Friday, September 4, 2009

"Hello, I'm an American and I don't know anyone."

Never before would I have prized and despised the words that title this post more than I did my second day in Ireland. I must emphasize this, it is my SECOND DAY in Ireland.

So the day starts off rather bleak. Now, I don't mean the weather, if you begin to think that the weather here is "bleak" you will go mad. That is because it is, at some point in the day, dark, rainy, and cold. It was probably sunny five minutes before that but God can't let the Irish get too carried away in their celebration of the day.

I've come to find that the Irish people want to tell you an answer. If you have a question they will do one of three things. Either they will tell you the answer, find someone who can tell you the answer, or come up with some old story that might lead you to the answer. Often times the latter two fall in conjunction with each other and you get this Irish argument about who has the proper story and where whatever you are looking for actually is. But those stories usually are false, at least now, and so you will be running all over campus because someone faintly remembers there being something that you are looking for in another building. Sounds confusing? Walk about four miles trying to look for a building you've "walked right past over to the left" and confusion is the least of your worries.

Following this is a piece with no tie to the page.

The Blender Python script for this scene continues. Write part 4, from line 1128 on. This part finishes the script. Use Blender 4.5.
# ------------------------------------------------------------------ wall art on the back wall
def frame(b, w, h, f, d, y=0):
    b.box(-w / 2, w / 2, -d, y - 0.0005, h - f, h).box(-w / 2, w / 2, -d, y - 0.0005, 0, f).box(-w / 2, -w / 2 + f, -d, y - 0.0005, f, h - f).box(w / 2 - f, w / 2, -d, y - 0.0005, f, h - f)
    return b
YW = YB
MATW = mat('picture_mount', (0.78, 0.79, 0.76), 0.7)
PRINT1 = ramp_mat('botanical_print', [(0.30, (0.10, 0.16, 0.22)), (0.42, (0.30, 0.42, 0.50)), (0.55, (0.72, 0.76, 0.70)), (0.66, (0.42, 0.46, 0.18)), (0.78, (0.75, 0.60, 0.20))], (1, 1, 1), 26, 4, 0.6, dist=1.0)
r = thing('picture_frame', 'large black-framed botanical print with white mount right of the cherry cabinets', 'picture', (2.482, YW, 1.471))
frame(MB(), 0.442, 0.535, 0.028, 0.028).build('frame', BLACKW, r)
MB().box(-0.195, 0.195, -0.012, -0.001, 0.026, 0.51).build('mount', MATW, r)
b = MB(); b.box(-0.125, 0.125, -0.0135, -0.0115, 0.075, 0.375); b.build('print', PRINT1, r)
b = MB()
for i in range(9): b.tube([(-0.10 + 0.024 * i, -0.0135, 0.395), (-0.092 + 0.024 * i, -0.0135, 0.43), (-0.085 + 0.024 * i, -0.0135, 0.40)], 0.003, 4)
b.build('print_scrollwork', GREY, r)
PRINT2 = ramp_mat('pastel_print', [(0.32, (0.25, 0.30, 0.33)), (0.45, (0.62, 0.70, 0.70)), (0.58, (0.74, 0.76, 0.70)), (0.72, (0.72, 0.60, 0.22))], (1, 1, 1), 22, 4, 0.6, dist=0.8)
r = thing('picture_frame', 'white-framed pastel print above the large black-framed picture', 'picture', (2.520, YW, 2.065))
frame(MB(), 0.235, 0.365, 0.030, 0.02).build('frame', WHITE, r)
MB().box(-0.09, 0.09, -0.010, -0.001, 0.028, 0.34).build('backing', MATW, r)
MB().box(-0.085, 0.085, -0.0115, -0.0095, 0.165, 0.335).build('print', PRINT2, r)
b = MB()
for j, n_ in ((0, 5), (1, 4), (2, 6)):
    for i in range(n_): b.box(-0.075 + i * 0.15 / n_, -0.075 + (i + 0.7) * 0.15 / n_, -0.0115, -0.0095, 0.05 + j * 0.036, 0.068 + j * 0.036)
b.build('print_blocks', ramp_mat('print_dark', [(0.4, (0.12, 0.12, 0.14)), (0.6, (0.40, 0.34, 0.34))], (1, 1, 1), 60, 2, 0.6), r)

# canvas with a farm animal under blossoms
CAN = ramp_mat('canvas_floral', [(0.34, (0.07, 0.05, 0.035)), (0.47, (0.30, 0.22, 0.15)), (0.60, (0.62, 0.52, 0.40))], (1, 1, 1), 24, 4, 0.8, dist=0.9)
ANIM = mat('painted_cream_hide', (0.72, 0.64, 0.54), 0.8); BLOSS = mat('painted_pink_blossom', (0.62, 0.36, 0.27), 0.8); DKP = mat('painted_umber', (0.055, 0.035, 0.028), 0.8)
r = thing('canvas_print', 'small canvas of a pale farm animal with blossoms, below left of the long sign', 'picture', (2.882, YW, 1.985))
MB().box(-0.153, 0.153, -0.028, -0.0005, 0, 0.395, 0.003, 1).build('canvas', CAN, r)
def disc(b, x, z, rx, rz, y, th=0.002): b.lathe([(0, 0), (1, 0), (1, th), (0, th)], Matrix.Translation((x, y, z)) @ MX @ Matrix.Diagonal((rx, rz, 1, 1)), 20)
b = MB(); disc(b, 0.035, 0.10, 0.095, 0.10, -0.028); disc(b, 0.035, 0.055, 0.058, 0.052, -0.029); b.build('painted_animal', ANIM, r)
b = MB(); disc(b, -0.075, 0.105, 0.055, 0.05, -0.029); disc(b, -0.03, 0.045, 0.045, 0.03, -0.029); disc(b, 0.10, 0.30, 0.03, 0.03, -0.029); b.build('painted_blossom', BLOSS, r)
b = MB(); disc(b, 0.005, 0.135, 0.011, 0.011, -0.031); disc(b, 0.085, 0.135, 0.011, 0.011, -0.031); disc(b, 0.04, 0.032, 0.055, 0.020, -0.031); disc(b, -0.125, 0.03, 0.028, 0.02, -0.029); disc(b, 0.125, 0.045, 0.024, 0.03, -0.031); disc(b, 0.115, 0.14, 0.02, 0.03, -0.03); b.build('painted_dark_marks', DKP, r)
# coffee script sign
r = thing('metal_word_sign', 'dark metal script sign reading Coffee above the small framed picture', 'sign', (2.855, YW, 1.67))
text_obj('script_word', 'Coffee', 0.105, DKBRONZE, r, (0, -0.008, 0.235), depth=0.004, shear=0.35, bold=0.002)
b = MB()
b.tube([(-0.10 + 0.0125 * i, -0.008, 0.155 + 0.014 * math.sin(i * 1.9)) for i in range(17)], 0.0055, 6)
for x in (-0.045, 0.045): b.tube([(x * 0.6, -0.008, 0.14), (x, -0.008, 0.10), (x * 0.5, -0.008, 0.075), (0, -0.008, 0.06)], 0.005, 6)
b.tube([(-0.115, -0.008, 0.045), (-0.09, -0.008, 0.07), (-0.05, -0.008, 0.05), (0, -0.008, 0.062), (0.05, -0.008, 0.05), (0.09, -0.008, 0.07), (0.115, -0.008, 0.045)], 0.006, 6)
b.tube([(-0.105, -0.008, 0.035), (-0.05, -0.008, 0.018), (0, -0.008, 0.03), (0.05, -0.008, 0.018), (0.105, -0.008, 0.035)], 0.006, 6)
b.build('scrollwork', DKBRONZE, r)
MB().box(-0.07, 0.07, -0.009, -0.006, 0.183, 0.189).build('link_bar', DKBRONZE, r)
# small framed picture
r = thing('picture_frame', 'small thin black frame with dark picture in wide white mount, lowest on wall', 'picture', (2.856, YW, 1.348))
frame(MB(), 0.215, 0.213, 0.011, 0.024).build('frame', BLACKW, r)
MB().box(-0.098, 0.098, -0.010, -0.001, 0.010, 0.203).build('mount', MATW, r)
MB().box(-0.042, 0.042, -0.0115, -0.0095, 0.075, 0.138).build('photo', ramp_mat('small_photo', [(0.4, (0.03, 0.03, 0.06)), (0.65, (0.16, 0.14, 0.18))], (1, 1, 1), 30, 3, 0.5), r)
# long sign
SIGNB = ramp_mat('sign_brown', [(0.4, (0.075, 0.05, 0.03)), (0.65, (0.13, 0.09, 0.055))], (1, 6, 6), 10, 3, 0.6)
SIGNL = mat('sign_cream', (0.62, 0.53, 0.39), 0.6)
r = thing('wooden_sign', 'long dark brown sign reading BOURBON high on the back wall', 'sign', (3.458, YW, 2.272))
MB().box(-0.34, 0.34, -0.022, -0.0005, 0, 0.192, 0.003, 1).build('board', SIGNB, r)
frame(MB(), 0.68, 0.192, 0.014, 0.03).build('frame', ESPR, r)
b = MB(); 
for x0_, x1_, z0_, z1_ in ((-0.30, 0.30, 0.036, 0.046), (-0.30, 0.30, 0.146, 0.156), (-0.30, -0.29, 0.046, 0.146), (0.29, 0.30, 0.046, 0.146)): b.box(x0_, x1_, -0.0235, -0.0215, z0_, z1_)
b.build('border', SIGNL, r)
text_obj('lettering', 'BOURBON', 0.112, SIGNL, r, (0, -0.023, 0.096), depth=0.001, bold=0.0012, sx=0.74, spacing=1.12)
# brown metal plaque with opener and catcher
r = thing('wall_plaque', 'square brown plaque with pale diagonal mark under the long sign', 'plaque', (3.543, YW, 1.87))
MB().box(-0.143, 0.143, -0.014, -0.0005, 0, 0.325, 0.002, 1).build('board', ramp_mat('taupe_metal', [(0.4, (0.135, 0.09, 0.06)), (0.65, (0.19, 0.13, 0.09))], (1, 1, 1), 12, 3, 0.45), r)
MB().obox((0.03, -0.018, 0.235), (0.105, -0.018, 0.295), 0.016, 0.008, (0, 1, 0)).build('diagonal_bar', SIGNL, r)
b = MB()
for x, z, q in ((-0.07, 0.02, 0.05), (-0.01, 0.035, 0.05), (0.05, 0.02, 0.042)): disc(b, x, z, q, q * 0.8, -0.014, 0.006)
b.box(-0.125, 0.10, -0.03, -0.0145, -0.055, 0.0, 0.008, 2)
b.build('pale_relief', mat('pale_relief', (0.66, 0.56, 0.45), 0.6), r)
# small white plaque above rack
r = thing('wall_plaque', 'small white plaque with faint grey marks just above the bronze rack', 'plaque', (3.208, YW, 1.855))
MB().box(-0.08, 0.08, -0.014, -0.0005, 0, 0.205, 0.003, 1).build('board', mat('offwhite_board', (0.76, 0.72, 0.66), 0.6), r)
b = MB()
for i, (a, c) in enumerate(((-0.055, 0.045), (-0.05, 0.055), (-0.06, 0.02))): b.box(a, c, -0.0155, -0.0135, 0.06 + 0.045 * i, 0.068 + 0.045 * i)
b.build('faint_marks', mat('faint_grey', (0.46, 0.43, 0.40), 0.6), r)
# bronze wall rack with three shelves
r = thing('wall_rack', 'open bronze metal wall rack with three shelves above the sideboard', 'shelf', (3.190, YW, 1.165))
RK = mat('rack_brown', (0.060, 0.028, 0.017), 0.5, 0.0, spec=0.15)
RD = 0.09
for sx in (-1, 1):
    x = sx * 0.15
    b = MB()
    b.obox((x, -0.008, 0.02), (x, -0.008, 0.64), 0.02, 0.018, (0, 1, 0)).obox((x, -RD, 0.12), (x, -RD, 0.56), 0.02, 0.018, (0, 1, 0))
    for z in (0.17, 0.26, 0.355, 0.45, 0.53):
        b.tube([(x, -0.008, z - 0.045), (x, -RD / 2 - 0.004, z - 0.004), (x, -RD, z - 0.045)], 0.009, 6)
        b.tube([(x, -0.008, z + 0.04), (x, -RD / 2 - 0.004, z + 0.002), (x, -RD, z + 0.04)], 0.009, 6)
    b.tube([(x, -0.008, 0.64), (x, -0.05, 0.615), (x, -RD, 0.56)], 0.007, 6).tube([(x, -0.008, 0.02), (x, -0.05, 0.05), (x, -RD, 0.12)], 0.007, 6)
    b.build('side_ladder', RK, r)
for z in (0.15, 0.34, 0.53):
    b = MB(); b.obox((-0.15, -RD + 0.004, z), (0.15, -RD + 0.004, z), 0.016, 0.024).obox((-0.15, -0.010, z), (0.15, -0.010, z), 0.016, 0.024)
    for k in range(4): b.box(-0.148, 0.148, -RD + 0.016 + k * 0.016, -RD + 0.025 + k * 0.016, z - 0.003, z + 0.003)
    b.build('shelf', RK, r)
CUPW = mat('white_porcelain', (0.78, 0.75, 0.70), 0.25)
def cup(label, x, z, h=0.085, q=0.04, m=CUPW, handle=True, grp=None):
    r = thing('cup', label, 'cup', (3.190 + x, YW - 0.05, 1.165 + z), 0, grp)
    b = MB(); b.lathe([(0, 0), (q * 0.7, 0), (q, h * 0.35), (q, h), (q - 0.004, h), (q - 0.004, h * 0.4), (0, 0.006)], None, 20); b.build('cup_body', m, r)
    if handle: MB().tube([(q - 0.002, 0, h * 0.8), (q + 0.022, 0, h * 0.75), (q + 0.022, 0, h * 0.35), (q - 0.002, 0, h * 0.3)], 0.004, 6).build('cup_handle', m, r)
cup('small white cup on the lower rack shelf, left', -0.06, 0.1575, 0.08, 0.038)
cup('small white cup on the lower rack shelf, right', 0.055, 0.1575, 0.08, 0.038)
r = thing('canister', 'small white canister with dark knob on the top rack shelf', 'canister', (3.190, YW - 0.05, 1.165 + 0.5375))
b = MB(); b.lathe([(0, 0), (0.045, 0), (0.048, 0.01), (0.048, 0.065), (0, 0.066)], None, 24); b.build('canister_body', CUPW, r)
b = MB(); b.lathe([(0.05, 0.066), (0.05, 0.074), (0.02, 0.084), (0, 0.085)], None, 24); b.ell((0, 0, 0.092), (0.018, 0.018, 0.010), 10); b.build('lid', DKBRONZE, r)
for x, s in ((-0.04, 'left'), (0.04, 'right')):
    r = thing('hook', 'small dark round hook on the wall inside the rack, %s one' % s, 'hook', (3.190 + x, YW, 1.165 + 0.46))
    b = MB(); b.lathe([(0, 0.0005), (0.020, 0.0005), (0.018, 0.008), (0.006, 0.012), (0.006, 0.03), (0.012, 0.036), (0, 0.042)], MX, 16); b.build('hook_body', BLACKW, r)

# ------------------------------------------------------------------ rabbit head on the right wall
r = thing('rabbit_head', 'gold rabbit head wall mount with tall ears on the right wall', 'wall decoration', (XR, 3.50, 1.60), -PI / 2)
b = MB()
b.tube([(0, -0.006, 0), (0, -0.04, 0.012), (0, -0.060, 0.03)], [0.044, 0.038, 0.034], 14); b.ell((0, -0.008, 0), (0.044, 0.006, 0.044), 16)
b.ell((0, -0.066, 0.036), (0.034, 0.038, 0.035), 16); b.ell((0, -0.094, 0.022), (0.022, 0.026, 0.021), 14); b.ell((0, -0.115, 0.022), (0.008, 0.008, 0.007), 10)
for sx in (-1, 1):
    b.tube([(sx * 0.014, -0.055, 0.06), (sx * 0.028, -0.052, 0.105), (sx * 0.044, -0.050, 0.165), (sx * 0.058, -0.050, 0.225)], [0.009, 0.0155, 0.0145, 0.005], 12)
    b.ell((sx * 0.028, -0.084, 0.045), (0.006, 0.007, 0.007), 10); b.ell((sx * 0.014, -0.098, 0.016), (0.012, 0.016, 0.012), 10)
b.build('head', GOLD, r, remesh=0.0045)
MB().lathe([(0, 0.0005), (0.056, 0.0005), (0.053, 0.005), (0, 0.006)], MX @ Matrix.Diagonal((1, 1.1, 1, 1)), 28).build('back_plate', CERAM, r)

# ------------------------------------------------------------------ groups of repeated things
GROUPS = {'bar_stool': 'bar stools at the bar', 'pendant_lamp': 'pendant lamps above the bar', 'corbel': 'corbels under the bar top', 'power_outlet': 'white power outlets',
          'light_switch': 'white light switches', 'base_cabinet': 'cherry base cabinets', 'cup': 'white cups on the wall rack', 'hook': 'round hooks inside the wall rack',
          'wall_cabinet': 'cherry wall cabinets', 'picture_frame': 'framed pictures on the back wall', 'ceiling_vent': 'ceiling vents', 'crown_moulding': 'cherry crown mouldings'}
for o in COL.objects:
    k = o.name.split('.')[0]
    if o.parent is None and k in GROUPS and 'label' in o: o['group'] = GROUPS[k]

Now luck is something I've come to believe in while here in Ireland. It is because at moments I just get lucky as hell. For instance, I was lucky when I was on the bus my first day that the reason I found UCD was due to two other people also going to the campus being on that bus. And on my second day a girl walked past me who was an international student talking of a meeting the internationals were having later that day. I had not heard of this (perhaps because I am a graduate) but decided to go anyways.

Going there I learned a lot about the campus and met some of the people from various clubs as well. But, of note in this story, I also learned of the bar. That's right ladies and gentlemen, there is a bar right on my campus. So, after the meeting and the over priced BBQ (Where we also learned that if you don't BBQ in the rain, you just wont BBQ in Ireland) I walked over to the bar.

This is where I learned three valuable things. One, Guinness is amazing in Ireland. The majority of the taste is not so different, Guinness is Guinness, but there is a freshness about it - a degree of flavor that is just missed when it is transported over seas. The same goes for a Smithwicks (I asked, it is pronounced Smitticks or Smithicks. Usually due to the accent that drops the 'h' in a 'th' sound.) But there I stood, at the bar, with Pitbull's "I know you want me" playing in the background and I decided I needed to meet some people. So, I slammed down my drink, grabbed a new one, and walked up to some people at a table as the music switched to "Killing in the Name of" by Rage... Yeah, the music is like that here.

I met about four people, all of which were excited to meet an American. To cut the length of this short, through them I met about four more people and we all decided to go to another bar. This was because the bar was going to have free drinks from 11 - midnight. Woohoo, my first European club. This was going to be amazing.

So, we get to the club and begin the drinking. I had quite my fair share - but that is hardly the point. You see, I could pick out the American women easily. They were the extremely drunk ones who were flinging themselves around the place. And it just so happen that as I was taking a drink one flung herself at a man who drunkenly flung himself at me. This sent my arm shooting up into my mouth and breaking off a part of my front tooth. That's right everyone, in my second night in Ireland I broke a tooth at a club. I gave the guy one look and he damn near ran away. He reluctantly stayed long enough to apologize before disappearing into the crowd.

So what did I do? Well, it didn't really hurt... And there wasn't a dentist open at midnight. So I decided I would continue to party and go to the dentist the next day. That should be easy enough, right?

1 comment:

  1. That's so weird. Dad chipped his tooth in another state a few months ago and was a little worried about finding a dentist there. It's truly different when you think about being in another country! Glad things worked out for you.